_Work to complete_
Retype only what runs from the first line of the listing to the line holding "C = S.collection", both included. Do not retype the pictures.

---*---

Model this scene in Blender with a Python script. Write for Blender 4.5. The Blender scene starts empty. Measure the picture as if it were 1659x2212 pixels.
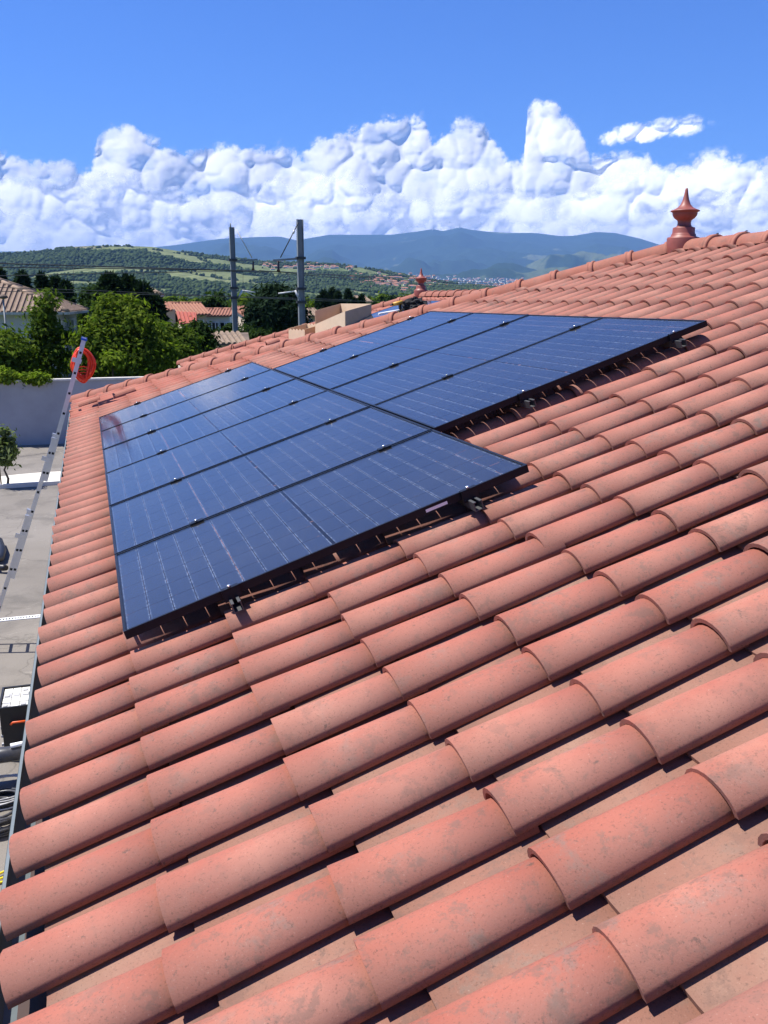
import bpy, math, random
import numpy as np
from mathutils import Matrix, Vector
random.seed(7); rng = np.random.default_rng(7)
PI = math.pi
S = bpy.context.scene
C = S.collection

# ---------------------------------------------------------------- camera, sky, sun, exposure
H0 = 4.65                                   # camera height above the yard
F_PX = 2900.0 / 1.4756                      # focal length in units of a 1659 x 2212 picture
AX = np.array([[0.95254, -0.06921, 0.29643], [-0.30440, -0.21657, 0.92760], [0.0, -0.97381, -0.22736]])
EYE = np.array([0.0, 0.0, H0])
cam_d = bpy.data.cameras.new('camera'); cam = bpy.data.objects.new('camera', cam_d); C.objects.link(cam)
cam_d.sensor_fit = 'VERTICAL'; cam_d.sensor_height = 36.0; cam_d.lens = 36.0 * 2900.0 / 3264.0
cam_d.clip_start = 0.05; cam_d.clip_end = 120000.0
_r, _d, _f = AX[:, 0], AX[:, 1], AX[:, 2]
cam.matrix_world = Matrix(((_r[0], -_d[0], -_f[0], 0), (_r[1], -_d[1], -_f[1], 0), (_r[2], -_d[2], -_f[2], H0), (0, 0, 0, 1)))
S.camera = cam

SUN_DIR = Vector((-0.48, 0.22, 1.0)).normalized()
SUN_EL = math.asin(SUN_DIR.z)
SUN_AZ = math.atan2(SUN_DIR.x, SUN_DIR.y)    # from +Y, clockwise positive towards +X
W = bpy.data.worlds.new('World'); S.world = W; W.use_nodes = True
sun_d = bpy.data.lights.new('sun', 'SUN'); sun = bpy.data.objects.new('sun', sun_d); C.objects.link(sun)
SKY, HAZE = 0.052, 5.0e-5
sun_d.energy = 5.0; sun_d.angle = math.radians(0.53); sun_d.color = (1.0, 0.95, 0.88)
sun.rotation_euler = SUN_DIR.to_track_quat('Z', 'Y').to_euler()
sun.location = (0, 0, 60)
S.view_settings.view_transform = 'Standard'; S.view_settings.look = 'None'
S.view_settings.exposure = 0.86; S.view_settings.gamma = 1.0; S.view_settings.use_curve_mapping = False
S.render.engine = 'CYCLES'
S.cycles.max_bounces = 6; S.cycles.diffuse_bounces = 3; S.cycles.glossy_bounces = 3; S.cycles.transparent_max_bounces = 12
S.cycles.volume_bounces = 0
S.cycles.use_denoising = True
S.cycles.sample_clamp_indirect = 6.0


def ray(x, y):
    """direction through a point of the 1659 x 2212 picture"""
    return AX @ np.array([(x - 829.5) / F_PX, (y - 1106.0) / F_PX, 1.0])


def at(x, y, Y):
    d = ray(x, y); return EYE + d * (Y / d[1])


def on_z(x, y, z):
    d = ray(x, y); return EYE + d * ((z - H0) / d[2])


def azel(x, y):
    d = ray(x, y); return math.degrees(math.atan2(d[0], d[1])), math.degrees(math.atan2(d[2], math.hypot(d[0], d[1])))


# roof planes: v runs up the slope, u along the eave away from the camera, n out of the roof
V = np.array([0.949190, 0.0, 0.314702]); U = np.array([0.0, 1.0, 0.0]); N = np.array([-0.314702, 0.0, 0.949190])
PANEL_O = np.array([0.05008, 3.45337, -1.24914 + H0])     # lower near corner of the solar array, on its glass
CREST = 0.09                                               # glass height above the tile crests
ROOF_O = PANEL_O - N * CREST
ROOF2_C = -2.141


def on_roof2(x, y, off=0.0):
    d = ray(x, y); return EYE + d * ((ROOF2_C + off) / float(d @ N))


# ---------------------------------------------------------------- world: clear daylight sky
def build_world():
    nt = W.node_tree; nd = nt.nodes; lk = nt.links; nd.clear()
    out = nd.new('ShaderNodeOutputWorld'); sky = nd.new('ShaderNodeTexSky'); sky.sky_type = 'NISHITA'
    sky.sun_disc = False; sky.sun_elevation = SUN_EL; sky.sun_rotation = SUN_AZ
    sky.altitude = 200; sky.air_density = 1.0; sky.dust_density = 0.1; sky.ozone_density = 3.0
    mx = nd.new('ShaderNodeMix'); mx.data_type = 'RGBA'; mx.blend_type = 'MULTIPLY'; mx.inputs[0].default_value = 1.0
    mx.inputs[7].default_value = (0.53, 0.94, 1.80, 1); lk.new(sky.outputs[0], mx.inputs[6])
    bg = nd.new('ShaderNodeBackground'); lk.new(mx.outputs[2], bg.inputs[0]); bg.inputs[1].default_value = SKY
    lk.new(bg.outputs[0], out.inputs['Surface'])


build_world()


# ---------------------------------------------------------------- helpers
def mesh_np(name, verts, faces, smooth=False):
    """verts (n,3); faces: array (m,3) or (m,4)"""
    me = bpy.data.meshes.new(name)
    verts = np.asarray(verts, np.float32); faces = np.asarray(faces, np.int32)
    k = faces.shape[1]
    me.vertices.add(len(verts)); me.vertices.foreach_set('co', verts.ravel())
    me.loops.add(faces.size); me.loops.foreach_set('vertex_index', faces.ravel())
    me.polygons.add(len(faces)); me.polygons.foreach_set('loop_start', np.arange(0, faces.size, k, dtype=np.int32))
    me.polygons.foreach_set('loop_total', np.full(len(faces), k, np.int32))
    if smooth: me.polygons.foreach_set('use_smooth', np.ones(len(faces), bool))
    me.update(calc_edges=True)
    return me


class MB:
    def __init__(s): s.v = []; s.f = []; s.sm = []

    def add(s, v, f, sm=False):
        o = len(s.v); s.v += [tuple(map(float, p)) for p in v]; s.f += [[i + o for i in q] for q in f]; s.sm += [sm] * len(f); return s

    def box(s, lo, hi):
        (a, b, c), (d, e, g) = lo, hi
        return s.add([(a, b, c), (d, b, c), (d, e, c), (a, e, c), (a, b, g), (d, b, g), (d, e, g), (a, e, g)],
                     [(0, 3, 2, 1), (4, 5, 6, 7), (0, 1, 5, 4), (1, 2, 6, 5), (2, 3, 7, 6), (3, 0, 4, 7)])

    def obox(s, c, ex, ey, ez):
        """box centred at c with half-axis vectors"""
        c, ex, ey, ez = map(np.asarray, (c, ex, ey, ez))
        q = [c + a * ex + b * ey + d * ez for d in (-1, 1) for a, b in ((-1, -1), (1, -1), (1, 1), (-1, 1))]
        return s.add(q, [(0, 3, 2, 1), (4, 5, 6, 7), (0, 1, 5, 4), (1, 2, 6, 5), (2, 3, 7, 6), (3, 0, 4, 7)])

    def bar(s, p, q, w, h=None, up=(0, 0, 1)):
        h = h or w; p = np.asarray(p, float); q = np.asarray(q, float); d = q - p; L = np.linalg.norm(d); d /= L
        a = np.cross(d, up)
        if np.linalg.norm(a) < 1e-4: a = np.cross(d, (1, 0, 0))
        a /= np.linalg.norm(a); b = np.cross(a, d)
        return s.obox((p + q) / 2, d * L / 2, a * w / 2, b * h / 2)

    def tube(s, path, r, n=8, closed=False, caps=True):
        path = [np.asarray(p, float) for p in path]; m = len(path)
        rr = r if hasattr(r, '__len__') else [r] * m
        base = len(s.v); t0 = None; a = None
        for i, p in enumerate(path):
            if closed: t = path[(i + 1) % m] - path[i - 1]
            else: t = path[min(i + 1, m - 1)] - path[max(i - 1, 0)]
            t = t / (np.linalg.norm(t) + 1e-12)
            if a is None:
                a = np.cross(t, (0.13, 0.21, 0.97))
                if np.linalg.norm(a) < 1e-3: a = np.cross(t, (1, 0, 0))
            a = a - t * (a @ t); a /= np.linalg.norm(a); b = np.cross(t, a)
            for k in range(n):
                w = 2 * PI * k / n; s.v.append(tuple(p + (a * math.cos(w) + b * math.sin(w)) * rr[i]))
        for i in range(m if closed else m - 1):
            j = (i + 1) % m
            for k in range(n):
                l = (k + 1) % n; s.f.append([base + i * n + k, base + i * n + l, base + j * n + l, base + j * n + k]); s.sm.append(True)
        if caps and not closed:
            s.f.append([base + k for k in range(n)][::-1]); s.f.append([base + (m - 1) * n + k for k in range(n)]); s.sm += [False, False]
        return s

    def lathe(s, prof, n=24, c=(0, 0, 0)):
        base = len(s.v); m = len(prof)
        for r, z in prof:
            for k in range(n):
                w = 2 * PI * k / n; s.v.append((c[0] + r * math.cos(w), c[1] + r * math.sin(w), c[2] + z))
        for i in range(m - 1):
            for k in range(n):
                l = (k + 1) % n; s.f.append([base + i * n + k, base + i * n + l, base + (i + 1) * n + l, base + (i + 1) * n + k]); s.sm.append(True)
        return s

    def prism(s, poly, d):
        """polygon (list of 3d points) extruded by vector d"""
        n = len(poly); p = [np.asarray(q, float) for q in poly]; d = np.asarray(d, float)
        return s.add(p + [q + d for q in p], [list(range(n))[::-1], list(range(n, 2 * n))] + [[i, (i + 1) % n, n + (i + 1) % n, n + i] for i in range(n)])

    def sheet(s, pts):
        return s.add(pts, [list(range(len(pts)))])

    def mesh(s, name, org=(0, 0, 0)):
        me = bpy.data.meshes.new(name); o = np.asarray(org, float)
        me.from_pydata([tuple(np.asarray(p) - o) for p in s.v], [], s.f)
        me.polygons.foreach_set('use_smooth', s.sm); me.update(); return me


def wloc(o):
    p = np.zeros(3)
    while o is not None: p = p + np.array(o.location); o = o.parent
    return p


def link(name, me, mat=None, parent=None):
    o = bpy.data.objects.new(name, me); C.objects.link(o)
    if mat is not None and (not me.materials or me.materials[0] is not mat): me.materials.clear(); me.materials.append(mat)
    if parent is not None: o.parent = parent
    return o


def tag(o, label=None, cat=None, group=None, kind=None):
    for k, v in (('label', label), ('category', cat), ('group', group), ('kind', kind)):
        if v: o[k] = v
    return o


def thing(name, loc, label, cat, group=None):
    o = bpy.data.objects.new(name, None); C.objects.link(o); o.location = tuple(float(x) for x in loc); o.empty_display_size = 0.2
    return tag(o, label, cat, group)


def part(name, mb, mat, parent):
    """mesh given in world coordinates, stored relative to its (unrotated) parent"""
    return link(name, mb.mesh(name, wloc(parent)), mat, parent)


def solo(name, mb, mat, label, cat, group=None, org=None):
    org = np.mean(np.array(mb.v), axis=0) if org is None else np.asarray(org)
    o = link(name, mb.mesh(name, org), mat); o.location = tuple(org); return tag(o, label, cat, group)


def structure(name, me, mat): return tag(link(name, me, mat), kind='structure')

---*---

_The solution_
Model this scene in Blender with a Python script. Write for Blender 4.5. The Blender scene starts empty. Measure the picture as if it were 1659x2212 pixels.
import bpy, math, random
import numpy as np
from mathutils import Matrix, Vector
random.seed(7); rng = np.random.default_rng(7)
PI = math.pi
S = bpy.context.scene
C = S.collection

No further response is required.